2007 yılında Kristine Opolais Letonya Operasında, Daniel Barenboim yönetiminde, Prokofiev’in Kumarbaz operasında Poline rolünü seslendirdikten bir yıl sonra, aynı rolü bu kez La Scala’da canlandırır. O yıl Viyana Operasındaki ilk temsilini Mimi rolüyle gerçekleştirir. Bunu Lyon, Torino, Salzburg, Aix-en-Provence Festivali (Fransa),Münih, Valencia opera sahneleri izler.
2010 yılında Münih’te tüm eleştirmenler tarafından büyük övgüyle karşılanan Rusalka (Dvorak) rolünde sahnededir. Rusalka için Metropolitan’daki Musetta rolünü iptal etmiştir ama artık en önemli opera evlerinin “yıldızı” olarak kendisini kabul ettirmiş olmaktadır. Covent Garden’da ilk sahneye çıkışı 2011 yılında Cio-Cio San (Madama Butterfly) ile olur. Bu role çok önem veren, Puccini hayranı ünlü soprano, çok sevdiği Butterfly için “düşünebildiğim en komple ve en güç rollerden biri. Doğru söylemek yeterli olmaz, gözyaşlarının insanın ruhundan dışarı sızmasını gerektirir” diyor. 2013 yılı Kristine’nin Metropolitan Operası’na ilk adımını attığı yıl olur. La Rondine operasında Magda rolüyle başlayan MET serüveni, sıkı bir ilişki şeklinde halen sürmekte. Magda rolünde ilk temsili yapmış olmayı önemsiyor Opolais, çünkü bu operanın önemli şan partilerinin yeni tanıştığı bir izleyici kitlesine kendisini olabildiğince anlatma fırsatını verdiğini düşünüyor. Güzel bir başlangıçtan sonra MET’teki başarısı 2014 yılında, neredeyse 24 saat içinde, iki Puccini operasında söylediği temsillerle zirveye ulaşıyor. Çok başarılı bir Madama Butterfly akşamının ertesi günü, matine temsilinde Mimi’yi seslendirmesi gereken Anita Hartig’in çekilmesi üzerine, Opolais’e başvuruluyor ve Opolais birkaç saat içinde hazırlanarak, sahneye çıkıyor. Üstelik MET HD Canlı Yayınları olarak bilinen, çok sayıda ülkede izlenen canlı yayında. Bu yayından sonra Kristine Opolais’in ününün yaygınlaşarak arttığını söylemek gerek.

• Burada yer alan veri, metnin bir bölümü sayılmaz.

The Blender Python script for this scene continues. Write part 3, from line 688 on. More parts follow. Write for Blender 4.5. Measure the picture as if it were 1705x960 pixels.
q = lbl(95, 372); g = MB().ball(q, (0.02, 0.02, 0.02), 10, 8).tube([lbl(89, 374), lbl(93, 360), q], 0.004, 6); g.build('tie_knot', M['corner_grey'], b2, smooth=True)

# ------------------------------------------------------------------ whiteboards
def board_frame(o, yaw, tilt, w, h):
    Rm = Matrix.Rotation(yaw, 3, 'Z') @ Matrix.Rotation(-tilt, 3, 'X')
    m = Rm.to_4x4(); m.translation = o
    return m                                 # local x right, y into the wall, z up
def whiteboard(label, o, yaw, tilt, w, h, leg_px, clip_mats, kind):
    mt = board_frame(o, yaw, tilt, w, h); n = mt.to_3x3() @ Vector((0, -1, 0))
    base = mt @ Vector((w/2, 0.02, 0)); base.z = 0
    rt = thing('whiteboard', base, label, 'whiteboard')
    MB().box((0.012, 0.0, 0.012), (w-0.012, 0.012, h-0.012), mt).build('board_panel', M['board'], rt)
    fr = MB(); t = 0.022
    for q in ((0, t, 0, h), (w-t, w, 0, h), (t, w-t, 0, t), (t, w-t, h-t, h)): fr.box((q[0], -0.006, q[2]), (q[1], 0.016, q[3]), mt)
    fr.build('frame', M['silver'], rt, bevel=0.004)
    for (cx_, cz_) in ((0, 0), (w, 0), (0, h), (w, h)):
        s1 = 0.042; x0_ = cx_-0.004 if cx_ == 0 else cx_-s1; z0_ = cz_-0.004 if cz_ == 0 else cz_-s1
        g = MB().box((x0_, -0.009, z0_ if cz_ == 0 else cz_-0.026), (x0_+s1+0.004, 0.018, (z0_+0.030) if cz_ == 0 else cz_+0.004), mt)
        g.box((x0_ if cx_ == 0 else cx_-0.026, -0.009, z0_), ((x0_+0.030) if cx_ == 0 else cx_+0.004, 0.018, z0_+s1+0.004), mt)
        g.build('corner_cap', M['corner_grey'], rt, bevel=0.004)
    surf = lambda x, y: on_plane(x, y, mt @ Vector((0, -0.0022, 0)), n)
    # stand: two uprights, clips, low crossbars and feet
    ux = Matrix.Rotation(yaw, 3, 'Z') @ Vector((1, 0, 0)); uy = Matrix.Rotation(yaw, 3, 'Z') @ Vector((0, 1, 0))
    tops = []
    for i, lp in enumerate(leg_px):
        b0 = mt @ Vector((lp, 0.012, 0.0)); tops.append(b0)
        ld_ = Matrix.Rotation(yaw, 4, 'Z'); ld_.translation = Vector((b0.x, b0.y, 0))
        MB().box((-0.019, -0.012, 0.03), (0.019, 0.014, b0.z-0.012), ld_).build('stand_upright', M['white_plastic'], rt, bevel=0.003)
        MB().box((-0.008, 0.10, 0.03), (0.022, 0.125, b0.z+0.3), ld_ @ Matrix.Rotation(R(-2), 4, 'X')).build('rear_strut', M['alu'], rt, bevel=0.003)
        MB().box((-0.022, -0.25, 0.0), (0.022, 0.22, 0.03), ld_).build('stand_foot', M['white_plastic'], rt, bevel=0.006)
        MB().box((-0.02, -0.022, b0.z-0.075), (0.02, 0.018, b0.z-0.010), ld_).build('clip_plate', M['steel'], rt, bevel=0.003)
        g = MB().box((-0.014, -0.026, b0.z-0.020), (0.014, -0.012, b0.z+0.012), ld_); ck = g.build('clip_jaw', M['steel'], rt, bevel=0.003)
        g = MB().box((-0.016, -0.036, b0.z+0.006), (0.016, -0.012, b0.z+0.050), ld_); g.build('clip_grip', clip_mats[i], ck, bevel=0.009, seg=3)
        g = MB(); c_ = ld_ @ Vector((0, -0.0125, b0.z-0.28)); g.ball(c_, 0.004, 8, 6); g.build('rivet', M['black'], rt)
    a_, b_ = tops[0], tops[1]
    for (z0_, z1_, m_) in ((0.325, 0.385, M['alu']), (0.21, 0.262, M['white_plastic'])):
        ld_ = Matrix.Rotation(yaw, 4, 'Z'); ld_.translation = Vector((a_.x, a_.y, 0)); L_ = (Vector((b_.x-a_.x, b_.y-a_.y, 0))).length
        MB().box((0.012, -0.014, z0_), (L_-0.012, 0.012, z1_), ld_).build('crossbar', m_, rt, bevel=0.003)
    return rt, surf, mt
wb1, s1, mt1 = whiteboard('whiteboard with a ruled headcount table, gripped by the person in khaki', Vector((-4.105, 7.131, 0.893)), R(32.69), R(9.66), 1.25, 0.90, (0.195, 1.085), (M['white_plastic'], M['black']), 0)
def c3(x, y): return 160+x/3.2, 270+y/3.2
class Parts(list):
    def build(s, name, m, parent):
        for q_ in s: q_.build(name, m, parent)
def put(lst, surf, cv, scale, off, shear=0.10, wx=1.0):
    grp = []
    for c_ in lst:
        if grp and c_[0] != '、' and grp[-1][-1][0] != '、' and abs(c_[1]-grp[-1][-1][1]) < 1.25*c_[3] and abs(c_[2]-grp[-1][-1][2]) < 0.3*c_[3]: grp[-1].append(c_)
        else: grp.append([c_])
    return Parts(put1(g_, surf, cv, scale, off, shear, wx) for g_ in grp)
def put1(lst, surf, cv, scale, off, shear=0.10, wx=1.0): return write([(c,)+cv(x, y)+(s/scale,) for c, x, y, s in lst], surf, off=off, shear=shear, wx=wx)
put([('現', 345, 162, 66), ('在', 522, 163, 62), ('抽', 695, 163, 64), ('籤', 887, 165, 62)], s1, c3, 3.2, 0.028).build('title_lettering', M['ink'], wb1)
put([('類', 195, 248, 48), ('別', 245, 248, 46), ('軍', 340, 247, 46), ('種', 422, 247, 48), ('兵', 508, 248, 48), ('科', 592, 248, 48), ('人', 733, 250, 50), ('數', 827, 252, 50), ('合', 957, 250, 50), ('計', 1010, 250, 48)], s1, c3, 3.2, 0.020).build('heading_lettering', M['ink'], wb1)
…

Opolais aynı sezon Covent Garden’da, şef Antonio Pappano yönetiminde tenor Jonas Kaufmann ile söylediği sansasyonel bir Manon Lescaut ile Puccini repertuarını genişletmeye devam ediyor.

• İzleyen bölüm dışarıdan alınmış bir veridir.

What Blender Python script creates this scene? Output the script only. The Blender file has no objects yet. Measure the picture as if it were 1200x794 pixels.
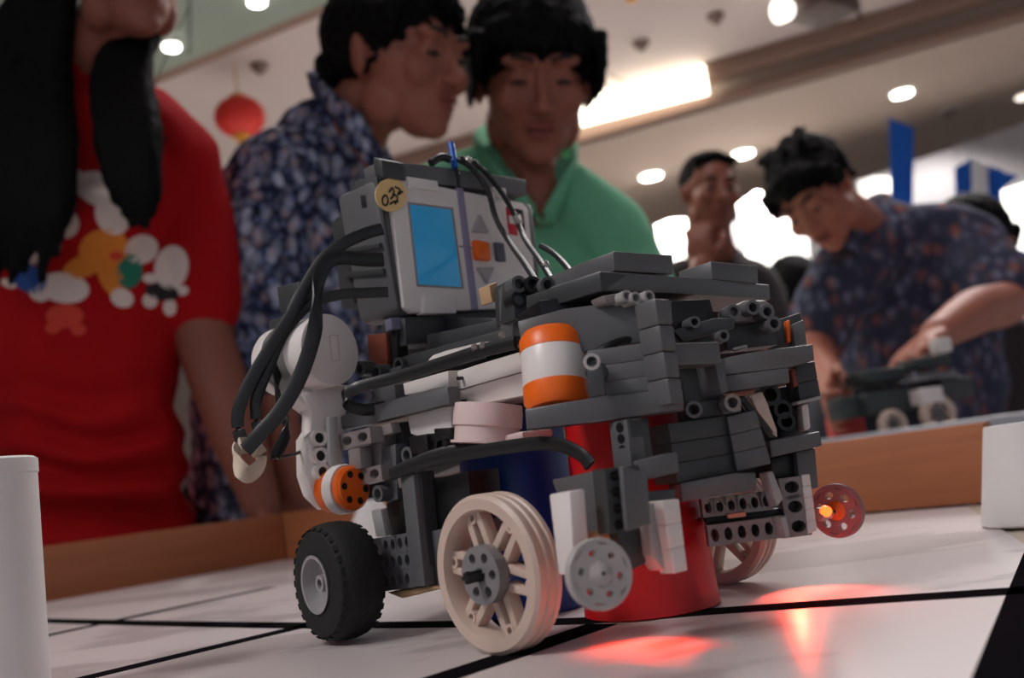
import bpy, bmesh, math, random
from mathutils import Vector, Matrix, Euler, noise
from mathutils.bvhtree import BVHTree
random.seed(7)
S = bpy.context.scene
COL = S.collection
R = math.radians

# ------------------------------------------------------------------ camera
TZ = 0.78                                   # playing-field surface above the floor
F, PITCH, ROLL = 1150.0, R(8.0), R(7.7)     # focal length in pixels of a 1200 x 794 frame
CAM = Vector((0, 0, TZ + 0.066))
_f = Vector((0, math.cos(PITCH), math.sin(PITCH)))
_u0 = Vector((0, -math.sin(PITCH), math.cos(PITCH)))
_r0 = Vector((1, 0, 0))
_r = math.cos(ROLL) * _r0 - math.sin(ROLL) * _u0
_u = math.cos(ROLL) * _u0 + math.sin(ROLL) * _r0
cd = bpy.data.cameras.new('camera')
cam = bpy.data.objects.new('camera', cd)
COL.objects.link(cam)
cam.matrix_world = Matrix(((_r.x, _u.x, -_f.x, CAM.x), (_r.y, _u.y, -_f.y, CAM.y), (_r.z, _u.z, -_f.z, CAM.z), (0, 0, 0, 1)))
cd.sensor_width = 36.0
cd.lens = F / 1200 * 36
cd.clip_start = 0.02
cd.dof.use_dof = True
cd.dof.focus_distance = 0.45
cd.dof.aperture_fstop = 8.0
S.camera = cam

# ------------------------------------------------------------------ light, exposure
S.view_settings.view_transform = 'Standard'
S.view_settings.look = 'None'
S.view_settings.gamma = 1
S.view_settings.use_curve_mapping = False
S.view_settings.exposure = 0.42
W = bpy.data.worlds.new('hall_daylight')
S.world = W
W.use_nodes = True
W.node_tree.nodes['Background'].inputs[0].default_value = (0.80, 0.86, 1.0, 1)
W.node_tree.nodes['Background'].inputs[1].default_value = 0.26


def area(name, loc, size, power, color, target=None, sy=None, spread=180):
    d = bpy.data.lights.new(name, 'AREA')
    d.size = size
    if sy:
        d.shape = 'RECTANGLE'
        d.size_y = sy
    d.energy = power
    d.color = color
    d.spread = R(spread)
    o = bpy.data.objects.new(name, d)
    COL.objects.link(o)
    o.location = loc
    t = Vector(target) if target else Vector(loc) + Vector((0, 0, -1))
    o.rotation_euler = (t - Vector(loc)).to_track_quat('-Z', 'Y').to_euler()
    return o


# unseen area lamps added at ceiling height as fill for field and robot
area('fill_lamp_over_field', (0.3, 1.9, 2.95), 0.7, 13, (1.0, 0.95, 0.95), (0.1, 0.8, TZ))
area('fill_lamp_stage', (1.6, 3.4, 2.9), 1.2, 40, (1.0, 0.96, 0.95), (0.9, 2.0, 0.9))
area('fill_lamp_left', (-1.7, -.45, 2.9), 0.6, 2.4, (1.0, 0.96, 0.95), (0.0, 0.45, TZ), None, 50)  # added to brighten the robot's left side
area('fill_lamp_behind', (-0.9, -1.3, 2.9), 1.2, 5, (1.0, 0.93, 0.93), (0.0, 0.8, TZ))


# ------------------------------------------------------------------ helpers
def ray(x, y):
    return (x - 600) / F * _r - (y - 397) / F * _u + _f


def at(x, y, Y):
    d = ray(x, y)
    return CAM + d * (Y / d.y)


def ground(x, y, z=TZ):
    d = ray(x, y)
    return CAM + d * ((z - CAM.z) / d.z)


def on(x, y, plane):
    p0, n = plane
    d = ray(x, y)
    return CAM + d * ((p0 - CAM).dot(n) / d.dot(n))


def plane(x, y, Y, az, tilt=0):
    """upright plane through the point seen at x, y; its level direction runs at azimuth az"""
    p = at(x, y, Y)
    h = Vector((math.sin(R(az)), math.cos(R(az)), 0))
    n = h.cross(Vector((0, 0, 1)))
    if n.dot(CAM - p) < 0:
        n = -n
    if tilt:
        n = Matrix.Rotation(R(tilt), 3, h) @ n
    return (p, n.normalized())


def lin(c):
    return tuple((v / 255 / 12.92) if v <= 10 else ((v / 255 + 0.055) / 1.055) ** 2.4 for v in c) + (1,)


_M = {}


def mat(name, c, rough=0.5, c2=None, scale=60, bump=0.0, metal=0, emit=0, spec=0.5, trans=0):
    if name in _M:
        return _M[name]
    m = bpy.data.materials.new(name)
    m.use_nodes = True
    nt = m.node_tree
    b = nt.nodes['Principled BSDF']
    b.inputs['Roughness'].default_value = rough
    b.inputs['Metallic'].default_value = metal
    b.inputs['Specular IOR Level'].default_value = spec
    if trans:
        b.inputs['Transmission Weight'].default_value = trans
    tc = nt.nodes.new('ShaderNodeTexCoord')
    no = nt.nodes.new('ShaderNodeTexNoise')
    no.inputs['Scale'].default_value = scale
    no.inputs['Detail'].default_value = 4
    nt.links.new(tc.outputs['Object'], no.inputs['Vector'])
    mx = nt.nodes.new('ShaderNodeMix')
    mx.data_type = 'RGBA'
    a = lin(c)
    mx.inputs['A'].default_value = a
    mx.inputs['B'].default_value = lin(c2) if c2 else tuple(v * 0.86 for v in a[:3]) + (1,)
    nt.links.new(no.outputs['Fac'], mx.inputs['Factor'])
    nt.links.new(mx.outputs['Result'], b.inputs['Base Color'])
    if bump:
        bp = nt.nodes.new('ShaderNodeBump')
        bp.inputs['Strength'].default_value = bump
        bp.inputs['Distance'].default_value = 0.002
        nt.links.new(no.outputs['Fac'], bp.inputs['Height'])
        nt.links.new(bp.outputs['Normal'], b.inputs['Normal'])
    if emit:
        b.inputs['Emission Color'].default_value = a
        b.inputs['Emission Strength'].default_value = emit
    m.diffuse_color = a
    _M[name] = m
    return m


def spotted(name, base, spots, s1=60, thr=0.45, rough=0.85, fold=9.0):
    """cloth with a printed pattern of scattered marks: spots = [(colour, scale, threshold)]"""
    m = bpy.data.materials.new(name)
    m.use_nodes = True
    nt = m.node_tree
    b = nt.nodes['Principled BSDF']
    b.inputs['Roughness'].default_value = rough
    b.inputs['Specular IOR Level'].default_value = 0.2
    tc = nt.nodes.new('ShaderNodeTexCoord')
    nz = nt.nodes.new('ShaderNodeTexNoise')
    nz.inputs['Scale'].default_value = 25
    nt.links.new(tc.outputs['Object'], nz.inputs['Vector'])
    add = nt.nodes.new('ShaderNodeVectorMath')
    add.operation = 'MULTIPLY_ADD'
    add.inputs[1].default_value = (0.02, 0.02, 0.02)
    nt.links.new(nz.outputs['Color'], add.inputs[0])
    nt.links.new(tc.outputs['Object'], add.inputs[2])
    prev = None
    for k, (col, sc, th) in enumerate(spots):
        v = nt.nodes.new('ShaderNodeTexVoronoi')
        v.inputs['Scale'].default_value = sc
        mp = nt.nodes.new('ShaderNodeMapping')
        mp.inputs['Location'].default_value = (k * 3.1, k * 1.7, k * 0.9)
        mp.inputs['Scale'].default_value = (1, 1, 0.75)
        nt.links.new(add.outputs[0], mp.inputs['Vector'])
        nt.links.new(mp.outputs[0], v.inputs['Vector'])
        r = nt.nodes.new('ShaderNodeMapRange')
        r.inputs['From Min'].default_value = th
        r.inputs['From Max'].default_value = th - 0.30
        nt.links.new(v.outputs['Distance'], r.inputs['Value'])
        mu = nt.nodes.new('ShaderNodeMath')
        mu.operation = 'MULTIPLY'
        sp = nt.nodes.new('ShaderNodeSeparateColor')
        nt.links.new(v.outputs['Color'], sp.inputs[0])
        nt.links.new(r.outputs[0], mu.inputs[0])
        nt.links.new(sp.outputs[0], mu.inputs[1])
        mx = nt.nodes.new('ShaderNodeMix')
        mx.data_type = 'RGBA'
        mx.inputs['B'].default_value = lin(col)
        if prev is None:
            mx.inputs['A'].default_value = lin(base)
        else:
            nt.links.new(prev, mx.inputs['A'])
        nt.links.new(mu.outputs[0], mx.inputs['Factor'])
        prev = mx.outputs['Result']
    nt.links.new(prev, b.inputs['Base Color'])
    m.diffuse_color = lin(base)
    return m


ORG = {}


def empty(name, loc, label=None, cat=None, group=None):
    o = bpy.data.objects.new(name, None)
    COL.objects.link(o)
    o.location = loc
    o.empty_display_size = 0.05
    ORG[o.name] = Vector(loc)
    if label:
        tag(o, label, cat, group)
    return o


def tag(o, label, cat, group=None):
    o['label'] = label
    o['category'] = cat
    if group:
        o['group'] = group
    return o


def obj(name, bm, m, parent=None, label=None, kind=None, sharp=35, recalc=True):
    """link a bmesh held in world coordinates as one mesh object"""
    if recalc:
        bmesh.ops.recalc_face_normals(bm, faces=bm.faces)
    if parent:
        off = ORG[parent.name]
    else:
        vs = [v.co for v in bm.verts]
        lo = Vector([min(v[i] for v in vs) for i in range(3)])
        hi = Vector([max(v[i] for v in vs) for i in range(3)])
        off = Vector(((lo.x + hi.x) / 2, (lo.y + hi.y) / 2, lo.z))
    bmesh.ops.translate(bm, vec=-off, verts=bm.verts)
    me = bpy.data.meshes.new(name)
    bm.to_mesh(me)
    bm.free()
    for p in me.polygons:
        p.use_smooth = True
    me.set_sharp_from_angle(angle=R(sharp))
    me.materials.append(m)
    o = bpy.data.objects.new(name, me)
    COL.objects.link(o)
    ORG[o.name] = off
    if parent:
        o.parent = parent
    else:
        o.location = off
    if label:
        o['label'] = label
    if kind:
        o['kind'] = kind
    return o


def add_prism(bm, pts, vec, bev=0.0):
    """closed solid: a polygon and its copy moved by vec"""
    n = len(pts)
    a = [bm.verts.new(p) for p in pts]
    b = [bm.verts.new(Vector(p) + vec) for p in pts]
    fs = [bm.faces.new(a), bm.faces.new(b[::-1])]
    for i in range(n):
        fs.append(bm.faces.new((a[i], b[i], b[(i + 1) % n], a[(i + 1) % n])))
    if bev:
        es = list({e for f in fs for e in f.edges})
        bmesh.ops.bevel(bm, geom=es, offset=bev, segments=2, affect='EDGES', profile=0.5)
    return bm


def slab(pxs, pl, thick, bev=0.0006, lift=0.0):
    bm = bmesh.new()
    n = pl[1]
    pts = [on(x, y, (pl[0] + n * lift, n)) for x, y in pxs]
    return add_prism(bm, pts, -n * thick, bev)


def add_box(bm, lo, hi, bev=0.0, M=None):
    lo, hi = Vector(lo), Vector(hi)
    pts = [Vector((lo.x, lo.y, lo.z)), Vector((hi.x, lo.y, lo.z)), Vector((hi.x, hi.y, lo.z)), Vector((lo.x, hi.y, lo.z))]
    v = Vector((0, 0, hi.z - lo.z))
    if M:
        pts = [M @ p for p in pts]
        v = M.to_3x3() @ v
    return add_prism(bm, pts, v, bev)


def frame_of(axis, ref=Vector((0, 0, 1))):
    a = axis.normalized()
    if abs(a.dot(ref)) > 0.95:
        ref = Vector((0, 1, 0))
    x = ref.cross(a).normalized()
    return x, a.cross(x), a


def add_lathe(bm, prof, c, axis, seg=32, cap=True):
    x, y, a = frame_of(axis)
    rings = []
    for r, h in prof:
        rings.append([bm.verts.new(c + a * h + (x * math.cos(t) + y * math.sin(t)) * r) for t in [2 * math.pi * k / seg for k in range(seg)]])
    for A, B in zip(rings, rings[1:]):
        for k in range(seg):
            bm.faces.new((A[k], A[(k + 1) % seg], B[(k + 1) % seg], B[k]))
    if cap:
        bm.faces.new(rings[0][::-1])
        bm.faces.new(rings[-1])
    else:
        A, B = rings[-1], rings[0]
        for k in range(seg):
            bm.faces.new((A[k], A[(k + 1) % seg], B[(k + 1) % seg], B[k]))
    return bm


def smooth_path(pts, n=6):
    out = []
    P = [pts[0]] + list(pts) + [pts[-1]]
    for i in range(1, len(P) - 2):
        p0, p1, p2, p3 = P[i - 1], P[i], P[i + 1], P[i + 2]
        for k in range(n):
            t = k / n
            out.append(0.5 * ((2 * p1) + (p2 - p0) * t + (2 * p0 - 5 * p1 + 4 * p2 - p3) * t * t + (3 * p1 - p0 - 3 * p2 + p3) * t ** 3))
    out.append(pts[-1].copy())
    return out


def add_tube(bm, pts, w, h=None, seg=10, n=6, ref=None, closed=False):
    """a cord along pts; w x h section (half axes), h lying along ref"""
    P = smooth_path([Vector(p) for p in pts], n)
    h = h or w
    rings = []
    up = ref or Vector((0, 0, 1))
    last = None
    for i, p in enumerate(P):
        t = (P[min(i + 1, len(P) - 1)] - P[max(i - 1, 0)]).normalized()
        s = t.cross(up)
        if s.length < 0.1:
            s = last or t.cross(Vector((1, 0, 0)))
        s.normalize()
        last = s
        q = s.cross(t).normalized()
        rings.append([bm.verts.new(p + s * w * math.cos(a) + q * h * math.sin(a)) for a in [2 * math.pi * k / seg for k in range(seg)]])
    for A, B in zip(rings, rings[1:]):
        for k in range(seg):
            bm.faces.new((A[k], A[(k + 1) % seg], B[(k + 1) % seg], B[k]))
    bm.faces.new(rings[0][::-1])
    bm.faces.new(rings[-1])
    return bm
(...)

Ünlü soprano çok geniş bir repertuara sahip: sıraladıklarımızın dışında, Vitellia (La Clemenza di Tito), Margherita (Mefistofele), Amelia Grimaldi (Simon Boccanegra), Desdemona (Verdi Otello), Jenufa, Katerina ( Mtsenk’in Lady Macbeth’i), Lisa (Maça Kızı), Elsa (Lohengrin), Nedda (I Pagliacci), Donna Elvira (Don Giovanni), gibi roller var.
Opolais yoğun opera faaliyetleri arasında konserler de veriyor. Berlin Filarmoni, Leipzig Gewandhaus, Cencertgebouw Kraliyet, Bavyera Radyo Senfoni, Filarmonica della Scala Orkestralarıyla verdiği konserlerde de başarılı performanslarıyla biliniyor.

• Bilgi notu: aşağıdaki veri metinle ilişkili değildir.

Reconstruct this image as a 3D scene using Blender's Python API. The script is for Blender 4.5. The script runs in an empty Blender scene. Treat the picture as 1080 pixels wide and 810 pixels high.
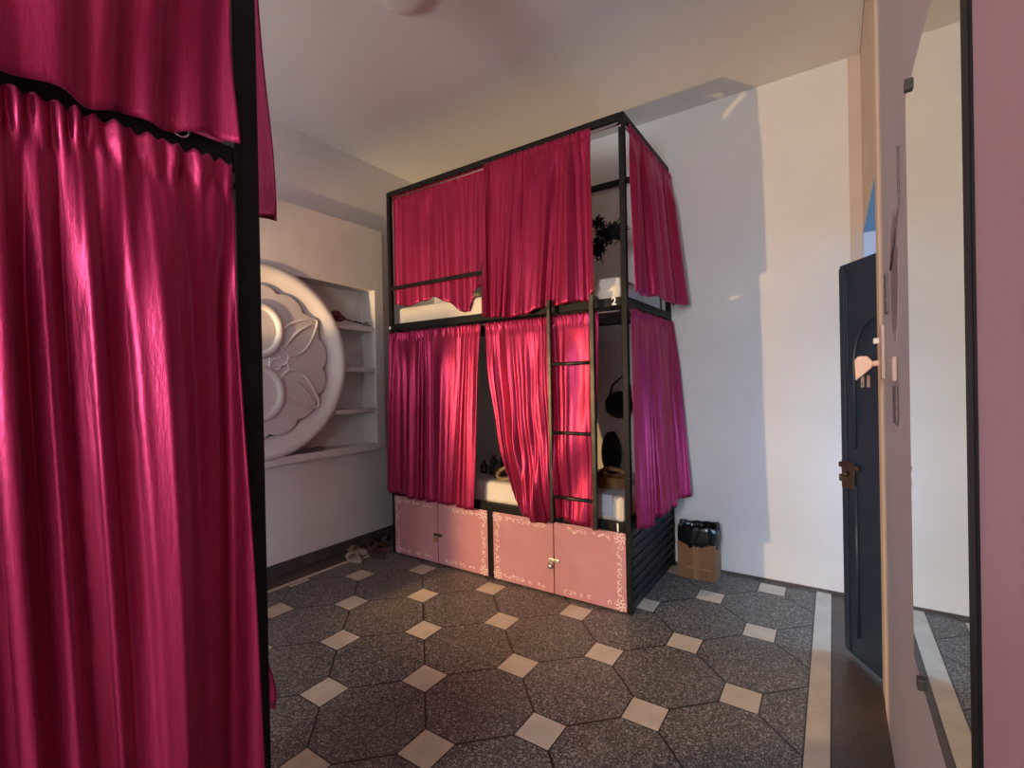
import bpy, bmesh, math, random
from mathutils import Vector, Matrix
PI = math.pi
S = 1.38                       # metres per camera height: every coordinate below is in camera heights
scene = bpy.context.scene
COL = scene.collection
rnd = random.Random(7)
# ------------------------------------------------------------------ helpers
WM = {}                        # world matrices of things (metres)
def link(o): COL.objects.link(o); return o
def setp(o, label=None, cat=None, group=None, kind=None):
    if label: o['label'] = label
    if cat: o['category'] = cat
    if group: o['group'] = group
    if kind: o['kind'] = kind
    return o
def thing(name, label, cat, loc, rot=0, group=None):
    o = link(bpy.data.objects.new(name, None)); o.empty_display_size = .1
    M = Matrix.Translation(Vector(loc)*S) @ Matrix.Rotation(rot, 4, 'Z')
    o.matrix_world = M; WM[o.name] = M
    o.location = M.to_translation(); o.rotation_euler = (0, 0, rot)
    return setp(o, label, cat, group)
def obj(name, bm, mat, parent=None, M=None, smooth=False, label=None, solid=0, bevel=0, sub=0):
    """bm is in world camera-height units (or local ones taken to the world by M)"""
    if M: bm.transform(M)
    bm.transform(Matrix.Scale(S, 4))
    if parent:
        P = WM[parent.name]; W = P
        bm.transform(P.inverted())
    else:
        xs = [v.co for v in bm.verts]
        c = Vector(((min(v.x for v in xs)+max(v.x for v in xs))/2, (min(v.y for v in xs)+max(v.y for v in xs))/2, min(v.z for v in xs)))
        W = Matrix.Translation(c); bm.transform(W.inverted())
    bmesh.ops.recalc_face_normals(bm, faces=bm.faces[:]) if not smooth or solid == 0 else None
    me = bpy.data.meshes.new(name); bm.to_mesh(me); bm.free()
    for m in (mat if isinstance(mat, (list, tuple)) else [mat]): me.materials.append(m)
    if smooth:
        me.shade_smooth()
    o = link(bpy.data.objects.new(name, me))
    if parent: o.parent = parent; WM[o.name] = W
    else: o.location = W.to_translation(); WM[o.name] = W
    if solid:
        md = o.modifiers.new('thick', 'SOLIDIFY'); md.thickness = solid; md.offset = 0
    if bevel:
        md = o.modifiers.new('edge', 'BEVEL'); md.width = bevel; md.segments = 2; md.limit_method = 'ANGLE'; md.angle_limit = math.radians(35)
    if sub:
        md = o.modifiers.new('round', 'SUBSURF'); md.levels = sub; md.render_levels = sub
    if label: o['label'] = label
    return o
def struct(name, bm, mat, **k):
    o = obj(name, bm, mat, **k); o['kind'] = 'structure'; return o
def NB(): return bmesh.new()
def box(bm, x0, x1, y0, y1, z0, z1, mi=0):
    vs = [bm.verts.new((x, y, z)) for z in (z0, z1) for y in (y0, y1) for x in (x0, x1)]
    for f in ((0, 2, 3, 1), (4, 5, 7, 6), (0, 1, 5, 4), (2, 6, 7, 3), (0, 4, 6, 2), (1, 3, 7, 5)):
        fc = bm.faces.new([vs[i] for i in f]); fc.material_index = mi
    return bm
def bx(*a): return box(NB(), *a)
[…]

Büyük opera evlerinin sanatçı listelerinin başına yerleşmiş olan Kristine Opolais sadece parlak, ışıltılı, sıcak, dolgun, üst ve orta perdelerde tatlı bir tınıya sahip sesiyle değil, oyunuyla da dikkat çekici ses sanatçılarından. Hayret uyandıracak kadar farklı rollerde sahneye çıkan genç soprano, oyununda inandırıcı, gerçekçi, cüretkâr; kısacası, tutkuyla dolu bir söylem ve de oyuna sahip.
İstanbul konserinde neler söyleyeceğini şu aşamada bilemiyoruz ama, kendisine ‘bugünün önde gelen Puccini sopranolarından biri’ etiketi yakıştırıldığından, en az bir Puccini aryası söyleyeceğini tahmin ediyoruz.